CHECK Constraints - Teradata Database

Teradata Database Design

Product
Teradata Database
Release Number
15.10
Language
English (United States)
Last Update
2018-10-06
Product Category
Software

CHECK Constraints

CHECK constraints are the most general type of SQL constraint specifications. Depending on its position in the CREATE or ALTER TABLE SQL text, a CHECK constraint can apply either to an individual column or to multiple columns.

Teradata Database derives a table‑level index partitioning CHECK constraint from the partitioning expression for a PPI table. The text for this derived constraint cannot exceed 16,000 characters; otherwise, the system aborts the request and returns an error to the requestor. See “Partitioning CHECK Constraints” on page 323 and “Partitioning CHECK Constraints for Single‑Level Partitioning” on page 309 for more information about this.

The following rules apply to all CHECK constraints.

  • You can define CHECK constraints at column-level or at table-level.
  • The specified predicate for a CHECK constraint must be a simple boolean search condition.
  • Subqueries, aggregate expressions, and CASE expressions are not valid search conditions for CHECK constraint definitions.

  • You cannot specify CHECK constraints at any level for volatile tables or global temporary trace tables.
  • Be aware that a combination of table-level, column-level, and WITH CHECK OPTION on view constraints can create a constraint expression that is too large to be parsed for INSERT and UPDATE requests.
  • Teradata Database tests CHECK constraints for character columns using the current session collation.
  • As a result, a CHECK constraint might be met for one session collation, but violated for another, even though the identical data is inserted or updated.

    The following is an example of the potential importance of this. A CHECK constraint is checked on insert and update of a base table character column, and might affect whether a sparse join index defined with that character column gets updated or not for different session character collations, in which case different request results might occur if the index is used in a query plan compared to the case where there is no sparse join index to use.

  • Teradata Database considers unnamed CHECK constraints specified with identical text and case to be duplicates, and returns an error when you submit them as part of a CREATE TABLE or ALTER TABLE request.
  • For example, the following CREATE TABLE request is valid because the case of f1 and the case of F1 are different.

       CREATE TABLE t1 (f1 INTEGER, CHECK (f1>0), CHECK (F1>0));

    The following CREATE TABLE request, however, is not valid because the case of the two unnamed f1 constraints is identical. This request aborts and returns an error to the requestor.
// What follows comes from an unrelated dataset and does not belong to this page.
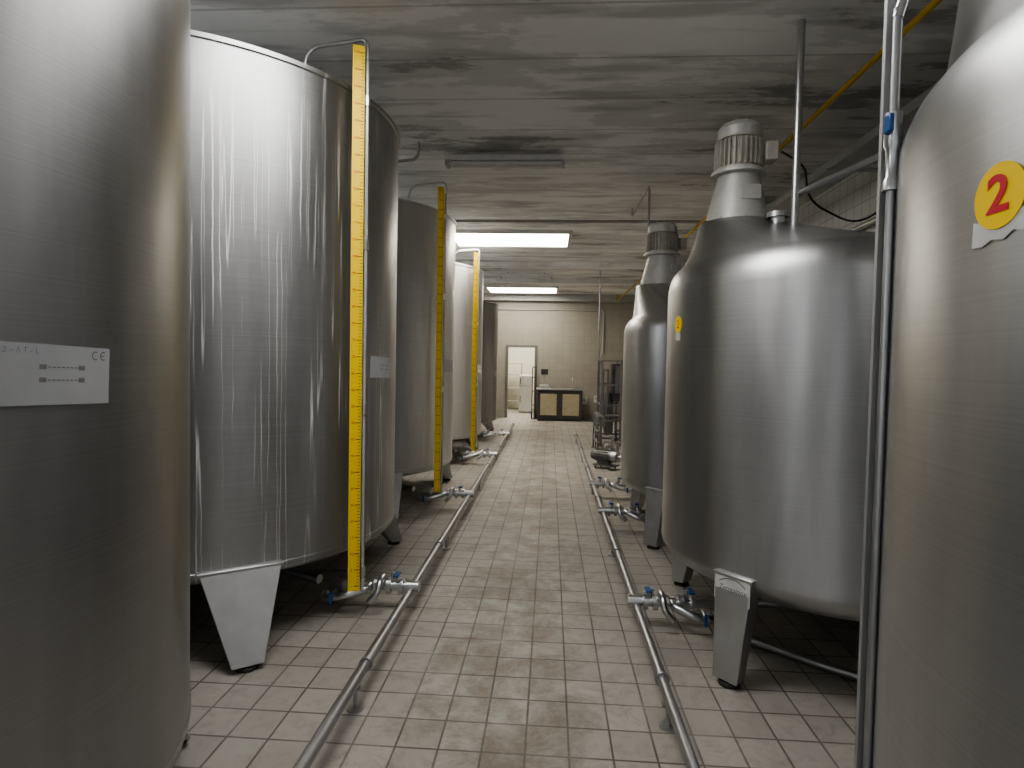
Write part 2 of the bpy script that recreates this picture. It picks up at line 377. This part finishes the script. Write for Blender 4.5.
structure(MB().box(((XL+XR)/2, 12.0, H-.05), (XR-XL, .16, .1)), 'trim_3', [M_ceil])
structure(MB().box(((XL+XR)/2, 14.3, H-.05), (XR-XL, .16, .1)), 'trim_4', [M_ceil])
for i, (y0, y1, sh, mt_) in enumerate([(9.1, 10.15, -.03, M_bright), (15.6, 16.8, -.15, M_bright), (1.9, 3.05, 0, M_dim)]):  # last one is unseen, continues the row, added to light the near end
    m = MB(); x0, x1 = -1.55+sh, .27+sh
    m.box(((x0+x1)/2, (y0+y1)/2, H-.02), (x1-x0, y1-y0, .02), 0)
    for (cx, cy, dx, dy) in [((x0+x1)/2, y0, x1-x0+.1, .05), ((x0+x1)/2, y1, x1-x0+.1, .05), (x0-.02, (y0+y1)/2, .05, y1-y0), (x1+.02, (y0+y1)/2, .05, y1-y0)]:
        m.box((cx, cy, H-.025), (dx, dy, .05), 1)
    structure(m, 'window_or_fill_%d' % (i+1), [mt_, M_white])
for i in range(5):  # glowing panels added behind the tanks as soft ambient fill, not real windows
    y0 = -2.6+3.3*i+.3; m = MB(); m.box((XL+.01, y0+1.3, 2.75), (.02, 2.6, 1.1), 0)
    for k in range(4): m.box((XL+.02, y0+2.6*k/3, 2.75), (.04, .05, 1.15), 1)
    for z in (2.2, 3.3): m.box((XL+.02, y0+1.3, z), (.04, 2.65, .05), 1)
    structure(m, 'window_or_fill_%d' % (4+i), [M_fill, M_white])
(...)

       CREATE TABLE t1 (f1 INTEGER, CHECK (f1>0), CHECK (f1>0));
  • The principal difference between defining a CHECK constraint at column‑level or at table-level is that column-level constraints cannot reference other columns in their table, while table-level constraints, by definition, must reference other columns in their table.
  • Columns defined with a data type from the following list cannot be a component of a CHECK constraint.
  • XML
  • BLOB
  • CLOB
  • XML‑based UDT
  • BLOB‑based UDT
  • CLOB‑based UDT
  • UDT
  • ARRAY/VARRAY
  • Period
  • Geospatial
  • JSON
  • You cannot define a CHECK constraint on a row‑level security constraint column of a row‑level security‑protected table.
  • If a row‑level security‑protected table is defined with one or more CHECK constraints, the enforcement of those constraints does not execute any UDF security policies that are defined for the table. The enforcement of the CHECK constraint applies to the entire table. This means that CHECK constraints apply to all rows in a row‑level security‑protected table, not just to the rows that are user‑visible.
  • The following rules apply only to column-level CHECK constraints.

  • You can specify multiple column‑level CHECK constraints on a single column.
  • If you define more than one unnamed distinct CHECK constraint for a column, Teradata Database combines them into a single column‑level constraint.

    However, Teradata Database handles each named column-level CHECK constraint separately, as if it were a table-level named CHECK constraint.

  • A column-level CHECK constraint cannot reference any other columns in its table.
  • The following rules apply only to table-level CHECK constraints.

  • A table-level constraint usually references at least two columns from its table.
  • Table-level CHECK constraint predicates cannot reference columns from other tables.
  • You can define a maximum of 100 table-level constraints for a table at one time.